Of all the elements in the book, this is the one that works the worst. The use (and abuse) of the superstions and folklore legends of  the Cornish area. This is certainly demonstrative of the huge body of research made by the author but its abuse is a drawback normally associated with debutant writers(2), too eager to give too much information. But, at its best (see for instance all the Thornton entries) the book is able to recreate the atmosphere of a particularly happy time in the Brontë family: children laughing, walks, tea time with the Firths or the Morgans, and Patrick working on improving the local church. Maddalena de Leo argues that this was the happiest time in Maria's lifetime, just before the relative seclusion of Haworth and the terrible illness that would eventually take her life(3). But the author is also able to give glimpses of Maria complaining about Patrick's scarce involvement in the care of the children or a funny description of her husband being "impetuoso como un toro" when she announces she is pregnant once again.
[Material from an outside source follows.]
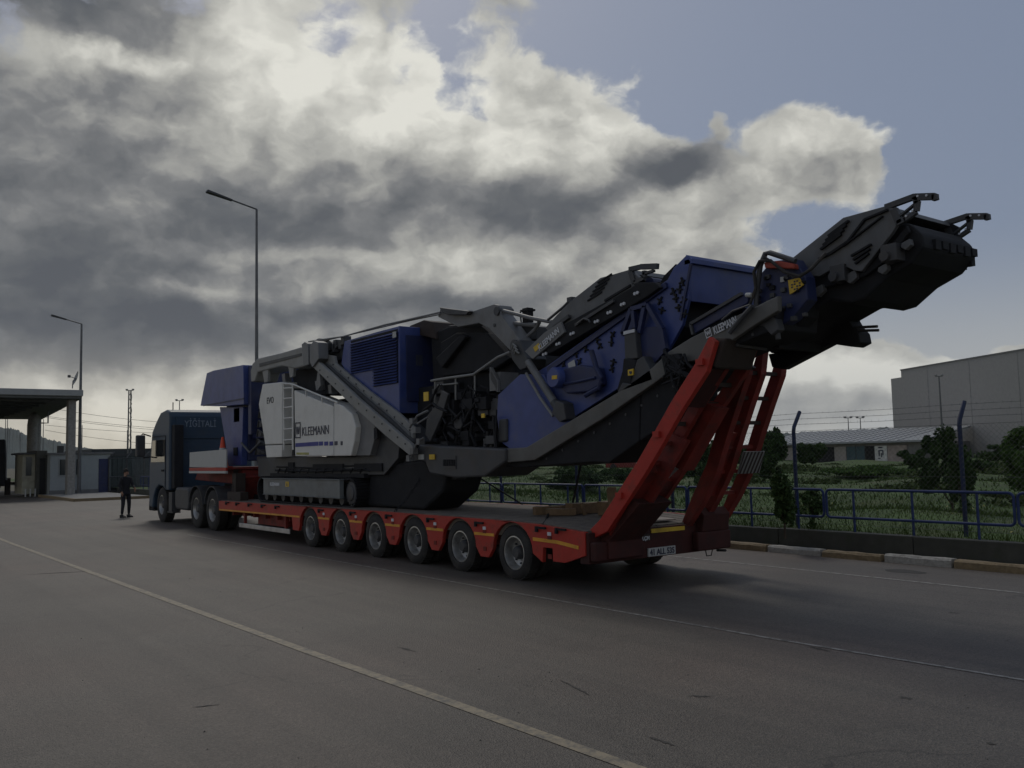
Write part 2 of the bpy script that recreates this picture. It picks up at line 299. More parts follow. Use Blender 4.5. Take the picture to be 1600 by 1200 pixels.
def paint(name, col, thr):
    mm = mat(name, col, .62, var=.12, scale=12, spec=.5); t = mm.node_tree; b = t.nodes['Principled BSDF']
    g = t.nodes.new('ShaderNodeNewGeometry'); n = t.nodes.new('ShaderNodeTexNoise'); n.inputs['Scale'].default_value = 9; n.inputs['Detail'].default_value = 8; n.inputs['Roughness'].default_value = .75
    t.links.new(g.outputs['Position'], n.inputs['Vector']); r = t.nodes.new('ShaderNodeMapRange'); r.inputs[1].default_value = thr-.09; r.inputs[2].default_value = thr+.09; t.links.new(n.outputs['Fac'], r.inputs[0])
    mx = t.nodes.new('ShaderNodeMix'); mx.data_type = 'RGBA'; t.links.new(r.outputs[0], mx.inputs[0]); mx.inputs[6].default_value = (.085, .08, .07, 1)
    t.links.new(b.inputs['Base Color'].links[0].from_socket, mx.inputs[7]); t.links.new(mx.outputs[2], b.inputs['Base Color']); return mm
def strip(name, m, pts, w):
    mb = MB(); n = len(pts); vs = []
    for i, (x, y) in enumerate(pts): vs += [(x-w/2, y, .004), (x+w/2, y, .004)]
    mb.add(vs, [(2*i, 2*i+1, 2*i+3, 2*i+2) for i in range(n-1)]); return struct(mb, name, m)
a, b_, c_ = gp(20, 850), gp(480, 1018), gp(990, 1200)
strip('road_marking', paint('yellow_road_paint', (.25, .205, .135), .46), [(a.x-.1, a.y+12), (a.x, a.y), (b_.x, b_.y), (c_.x, c_.y), (c_.x+.04, c_.y-4)], .10)
a, b_, c_ = gp(880, 940), gp(1200, 997), gp(1600, 1063)
strip('road_marking', paint('worn_white_road_paint', (.29, .275, .25), .49), [(a.x-.1, a.y+14), (a.x, a.y), (b_.x, b_.y), (c_.x, c_.y), (c_.x+.05, c_.y-4)], .045)
a, b_ = gp(1040, 868), gp(1600, 927)
strip('road_marking', paint('thin_white_road_paint', (.34, .33, .30), .46), [(a.x, 40), (a.x, a.y), (b_.x, b_.y), (b_.x, 0)], .05)
# dark repair patch and small debris lying on the asphalt
mb = MB(); c0 = gp(1415, 893); mb.add([(c0.x+.16*math.cos(t)*(1+.2*math.sin(3*t)), c0.y+.3*math.sin(t), .003) for t in [i*math.pi/8 for i in range(16)]], [tuple(range(16))])
struct(mb, 'road_patch', mat('tar_patch', (.035, .033, .03), .8))
scm = mat('rubber_scuff', (.050, .046, .041), .8)
for (u0, v0, u1, v1, w_) in ((876, 1062, 922, 1086, .025), (1075, 1087, 1112, 1088, .03), (1405, 1088, 1426, 1092, .035), (1540, 1160, 1558, 1163, .03), (1262, 1010, 1300, 1018, .03), (30, 898, 190, 890, .035), (300, 1105, 345, 1100, .02), (1480, 957, 1500, 958, .03), (620, 1010, 650, 1018, .02), (1010, 1150, 1060, 1166, .02)):
    a, b = gp(u0, v0, .003), gp(u1, v1, .003); d_ = b-a; nn = Vector((-d_.y, d_.x, 0)).normalized(); up_ = []; lo_ = []
    for k in range(11):
        t = k/10; hw = w_*math.sin(math.pi*min(.97, max(.03, t)))*random.uniform(.25, 1); c = a+d_*t+nn*random.uniform(-.3, .3)*w_; up_.append(c+nn*hw); lo_.append(c-nn*hw)
    sm = MB(); sm.add(up_+lo_, [(k, k+1, k+12, k+11) for k in range(10)]); struct(sm, 'road_scuff', scm)
mb = MB()
for i in range(70):
    p = gp(random.uniform(100, 1600), random.uniform(900, 1195)); r = random.uniform(.003, .009)
    mb.add([(p.x-r, p.y, 0), (p.x+r, p.y-r*.5, 0), (p.x, p.y+r, 0), (p.x, p.y, r*1.1)], [(0,1,3),(1,2,3),(2,0,3)])
o = build(mb, 'gravel', mat('loose_gravel', (.10, .095, .085), .9)); tag(o, 'scattered loose stone chips lying on the grey asphalt road', 'gravel', kind='stuff')

# retaining wall, field
fx = np.linspace(13.55, 90, 100); fy = np.linspace(-25, 120, 150); mb = MB(); vs = []
def fz(x, y): return .33 + .10*math.sin(x*.7+y*.31)*min(1, (x-13.5)/4)+.10*math.sin(y*.83-x*.4)*min(1, (x-13.5)/4)+min(.25, max(0, (x-20)*.006))
for x in fx:
    for y in fy: vs.append((x, y, fz(x, y)))
n = len(fy); mb.add(vs, [(i*n+j, (i+1)*n+j, (i+1)*n+j+1, i*n+j+1) for i in range(len(fx)-1) for j in range(n-1)])
struct(mb, 'grass_field', 'fieldm', smooth=True)
mb = MB()
for y in np.arange(-20, 56, 2.5): mb.box(13.35, 13.58, y, y+2.485, -.1, .335+random.uniform(-.01, .01))
o = build(mb, 'retaining_wall', mat('stained_concrete', (.065, .066, .056), .9, bump=.5, dirt=(.05, .06, .035), damt=.8, dscale=3), bevel=.01)
tag(o, 'low dark stained concrete wall holding up the grass behind the kerb', 'wall')
struct(MB().box(12.95, 13.35, -20, 60, -.2, .02), 'verge', 'earth')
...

The book(4) includes the first complete Italian translation of the six lovely letters between Maria and Patrick that are also the macguffin of this unambitious, nice and ultimately satisfactory attempt to bring light to the life of the mother of the Brontës(5).

Notes:
(1) The problem might also lie in how Charlotte Brontë could sound in Italian. Italian is not our mother tongue and we may be missing some of the innuendos. We know that the author is preparing an English version of the novel and the question of style will be clearer then.
(2) Maddalena De Leo is also the author of various translations of Brontë juvenilia and poetry and a couple of young adult novels: La Risposta di Afsin and Una'@amica dal passato but this is her fist 'standard' novel.
(3) Professor De Leo doesn't put much of an emphasis on those final months when Maria Brontë suffered so much. Just a brief entry quoting that well-known desperate and deeply moving cry: "Oh, my children. Oh, God, my poor children." which was also the opening line of Jude Morgan's The Taste of Sorrow.
(4) A mention should be made to the (at best) pedestrian Photocity edition. The line spacing is excessive and the back cover blurb and spine use a font so small that they are virtually illegible.
(5) Which complements Angela Crow's Miss Branwell's Companion which followed the life of Maria's sister and eventual 'sucessor' in the Brontë household: Elizabeth Branwell. Apparently, Angela Crow has also a written a novel about Maria Branwell, Mrs Brontë, but it hasn't been released yet, as far as we know.